__TASK DESCRIPTION__.
Return all lines in the material below that contain "this".

__RECORDS FOR THE TASK__.
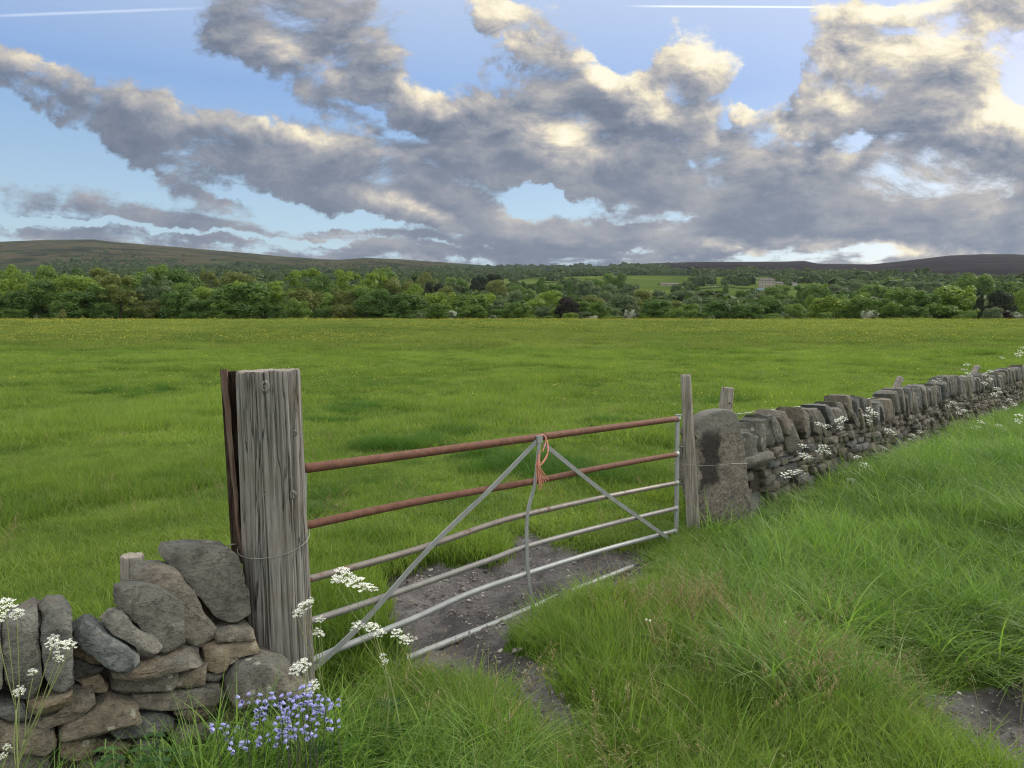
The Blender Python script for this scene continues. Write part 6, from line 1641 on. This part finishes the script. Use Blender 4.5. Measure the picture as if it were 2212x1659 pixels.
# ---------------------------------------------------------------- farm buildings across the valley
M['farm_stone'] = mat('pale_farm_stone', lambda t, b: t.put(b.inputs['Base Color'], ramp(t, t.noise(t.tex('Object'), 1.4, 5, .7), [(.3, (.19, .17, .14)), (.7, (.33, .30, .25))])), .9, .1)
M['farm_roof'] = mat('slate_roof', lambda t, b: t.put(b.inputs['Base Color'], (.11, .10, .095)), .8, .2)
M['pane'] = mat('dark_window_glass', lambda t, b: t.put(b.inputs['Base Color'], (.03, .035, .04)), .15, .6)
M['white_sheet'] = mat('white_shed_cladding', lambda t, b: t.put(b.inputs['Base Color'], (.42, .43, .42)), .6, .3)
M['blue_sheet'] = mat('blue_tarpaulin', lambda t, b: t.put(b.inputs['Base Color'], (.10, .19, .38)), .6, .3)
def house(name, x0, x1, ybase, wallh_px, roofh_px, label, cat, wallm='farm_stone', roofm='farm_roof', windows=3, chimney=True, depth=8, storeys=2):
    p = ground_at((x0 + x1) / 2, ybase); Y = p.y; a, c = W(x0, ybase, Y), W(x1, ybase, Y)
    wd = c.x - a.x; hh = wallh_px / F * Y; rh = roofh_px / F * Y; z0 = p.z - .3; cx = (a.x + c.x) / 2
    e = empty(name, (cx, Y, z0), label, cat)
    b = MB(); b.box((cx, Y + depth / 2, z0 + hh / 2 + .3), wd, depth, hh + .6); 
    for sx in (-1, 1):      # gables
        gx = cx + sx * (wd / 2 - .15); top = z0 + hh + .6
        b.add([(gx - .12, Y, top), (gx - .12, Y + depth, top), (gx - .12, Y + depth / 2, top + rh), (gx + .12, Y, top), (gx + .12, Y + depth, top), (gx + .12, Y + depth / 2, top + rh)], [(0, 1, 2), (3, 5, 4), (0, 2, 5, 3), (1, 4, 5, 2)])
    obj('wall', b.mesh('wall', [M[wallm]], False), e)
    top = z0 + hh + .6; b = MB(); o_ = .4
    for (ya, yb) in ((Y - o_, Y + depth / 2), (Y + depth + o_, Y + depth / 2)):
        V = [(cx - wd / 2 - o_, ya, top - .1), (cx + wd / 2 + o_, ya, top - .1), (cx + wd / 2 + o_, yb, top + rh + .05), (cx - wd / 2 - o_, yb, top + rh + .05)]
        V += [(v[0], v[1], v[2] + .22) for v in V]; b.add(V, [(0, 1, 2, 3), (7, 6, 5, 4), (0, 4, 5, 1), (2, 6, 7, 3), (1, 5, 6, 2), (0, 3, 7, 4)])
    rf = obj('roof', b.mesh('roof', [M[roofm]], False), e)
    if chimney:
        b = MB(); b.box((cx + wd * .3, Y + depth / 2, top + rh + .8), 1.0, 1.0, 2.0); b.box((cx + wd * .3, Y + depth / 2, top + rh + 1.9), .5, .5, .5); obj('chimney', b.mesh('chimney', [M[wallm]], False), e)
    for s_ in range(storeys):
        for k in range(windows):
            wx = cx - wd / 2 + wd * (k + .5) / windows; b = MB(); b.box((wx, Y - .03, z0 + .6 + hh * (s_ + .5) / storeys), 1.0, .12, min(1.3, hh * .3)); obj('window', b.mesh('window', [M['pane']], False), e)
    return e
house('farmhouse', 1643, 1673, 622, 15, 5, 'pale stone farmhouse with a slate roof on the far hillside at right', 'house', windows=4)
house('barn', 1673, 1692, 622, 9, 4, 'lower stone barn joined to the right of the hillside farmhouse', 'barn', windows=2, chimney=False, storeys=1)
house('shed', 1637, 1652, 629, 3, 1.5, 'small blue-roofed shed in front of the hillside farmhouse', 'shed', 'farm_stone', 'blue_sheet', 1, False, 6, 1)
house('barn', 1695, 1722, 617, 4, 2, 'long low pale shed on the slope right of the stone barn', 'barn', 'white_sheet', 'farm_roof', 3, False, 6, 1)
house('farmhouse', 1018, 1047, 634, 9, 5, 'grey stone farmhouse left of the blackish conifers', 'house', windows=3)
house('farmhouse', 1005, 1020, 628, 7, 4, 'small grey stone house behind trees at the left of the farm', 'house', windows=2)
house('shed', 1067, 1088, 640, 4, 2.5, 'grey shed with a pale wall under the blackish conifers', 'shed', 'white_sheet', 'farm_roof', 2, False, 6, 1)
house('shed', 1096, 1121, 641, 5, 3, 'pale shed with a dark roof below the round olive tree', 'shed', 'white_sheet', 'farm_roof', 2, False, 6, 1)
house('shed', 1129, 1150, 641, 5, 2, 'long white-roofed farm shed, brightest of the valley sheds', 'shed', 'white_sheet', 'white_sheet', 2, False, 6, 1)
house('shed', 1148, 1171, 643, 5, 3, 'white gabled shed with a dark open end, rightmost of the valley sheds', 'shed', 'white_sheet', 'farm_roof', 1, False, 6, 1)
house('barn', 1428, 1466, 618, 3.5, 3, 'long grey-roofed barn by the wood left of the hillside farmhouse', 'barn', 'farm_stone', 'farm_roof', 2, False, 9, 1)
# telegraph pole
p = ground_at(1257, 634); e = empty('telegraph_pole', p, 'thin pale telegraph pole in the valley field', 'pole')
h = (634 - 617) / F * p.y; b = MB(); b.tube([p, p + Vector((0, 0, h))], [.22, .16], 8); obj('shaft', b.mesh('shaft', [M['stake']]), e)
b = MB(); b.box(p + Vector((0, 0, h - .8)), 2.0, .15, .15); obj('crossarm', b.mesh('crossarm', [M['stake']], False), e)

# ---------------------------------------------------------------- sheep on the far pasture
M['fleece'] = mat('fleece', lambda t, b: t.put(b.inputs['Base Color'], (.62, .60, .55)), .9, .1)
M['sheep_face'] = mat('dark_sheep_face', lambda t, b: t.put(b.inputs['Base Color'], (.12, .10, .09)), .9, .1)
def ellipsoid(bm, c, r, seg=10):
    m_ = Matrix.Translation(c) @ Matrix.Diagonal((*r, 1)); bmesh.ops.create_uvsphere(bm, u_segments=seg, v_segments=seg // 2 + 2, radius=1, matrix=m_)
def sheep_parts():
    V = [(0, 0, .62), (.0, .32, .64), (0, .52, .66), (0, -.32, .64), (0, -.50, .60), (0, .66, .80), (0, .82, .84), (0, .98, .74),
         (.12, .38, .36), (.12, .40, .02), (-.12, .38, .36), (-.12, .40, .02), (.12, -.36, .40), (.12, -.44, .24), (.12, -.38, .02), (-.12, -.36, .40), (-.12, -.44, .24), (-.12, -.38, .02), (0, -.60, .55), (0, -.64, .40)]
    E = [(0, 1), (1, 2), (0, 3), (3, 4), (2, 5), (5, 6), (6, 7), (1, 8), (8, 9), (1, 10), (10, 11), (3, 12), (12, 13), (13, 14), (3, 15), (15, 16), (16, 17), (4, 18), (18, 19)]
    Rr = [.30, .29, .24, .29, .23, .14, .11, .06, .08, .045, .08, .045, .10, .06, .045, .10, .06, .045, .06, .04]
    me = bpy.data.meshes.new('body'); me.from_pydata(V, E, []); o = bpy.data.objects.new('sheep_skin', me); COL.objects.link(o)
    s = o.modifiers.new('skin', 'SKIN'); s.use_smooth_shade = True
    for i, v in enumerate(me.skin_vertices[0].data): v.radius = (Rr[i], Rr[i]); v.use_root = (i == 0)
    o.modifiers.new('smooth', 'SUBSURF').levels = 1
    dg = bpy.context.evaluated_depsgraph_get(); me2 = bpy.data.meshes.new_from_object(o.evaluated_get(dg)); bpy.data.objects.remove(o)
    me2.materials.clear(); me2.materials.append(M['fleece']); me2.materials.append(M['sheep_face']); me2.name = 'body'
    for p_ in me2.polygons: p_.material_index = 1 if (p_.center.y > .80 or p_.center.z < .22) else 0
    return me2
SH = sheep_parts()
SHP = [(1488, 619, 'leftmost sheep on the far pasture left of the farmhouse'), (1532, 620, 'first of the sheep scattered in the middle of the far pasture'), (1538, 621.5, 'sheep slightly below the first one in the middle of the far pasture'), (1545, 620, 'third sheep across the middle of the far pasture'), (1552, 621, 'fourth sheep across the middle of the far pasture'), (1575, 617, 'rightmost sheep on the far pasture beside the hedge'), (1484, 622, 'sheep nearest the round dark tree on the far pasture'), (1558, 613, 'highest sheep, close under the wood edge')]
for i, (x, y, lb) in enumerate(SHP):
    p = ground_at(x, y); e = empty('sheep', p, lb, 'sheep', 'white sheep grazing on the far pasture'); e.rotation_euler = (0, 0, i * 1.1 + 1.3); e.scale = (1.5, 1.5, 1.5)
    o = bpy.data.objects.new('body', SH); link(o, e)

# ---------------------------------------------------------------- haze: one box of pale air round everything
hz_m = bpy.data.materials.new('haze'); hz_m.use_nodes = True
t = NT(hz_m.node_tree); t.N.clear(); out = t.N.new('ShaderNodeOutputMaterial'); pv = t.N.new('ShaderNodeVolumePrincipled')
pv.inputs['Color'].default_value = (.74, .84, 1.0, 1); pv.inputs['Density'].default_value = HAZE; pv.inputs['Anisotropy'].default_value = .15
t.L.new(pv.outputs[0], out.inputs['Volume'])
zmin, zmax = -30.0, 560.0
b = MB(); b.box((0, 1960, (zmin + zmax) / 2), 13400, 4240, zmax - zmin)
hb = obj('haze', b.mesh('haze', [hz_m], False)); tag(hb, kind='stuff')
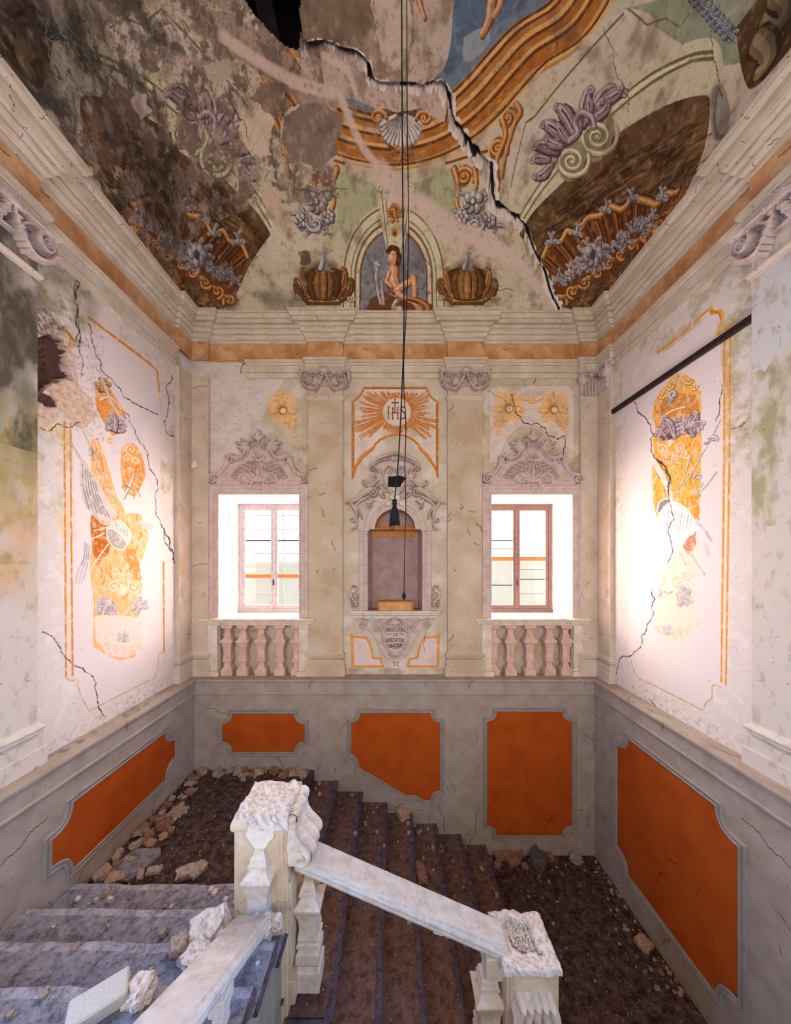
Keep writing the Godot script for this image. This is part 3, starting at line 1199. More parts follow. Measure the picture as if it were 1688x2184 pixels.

__COMPLETED TASK__.
The Blender Python script for this scene continues. Write part 6, from line 1641 on. This part finishes the script. Use Blender 4.5. Measure the picture as if it were 2212x1659 pixels.
Keep writing the Godot script for this image. This is part 3, starting at line 1199. More parts follow. Measure the picture as if it were 1688x2184 pixels.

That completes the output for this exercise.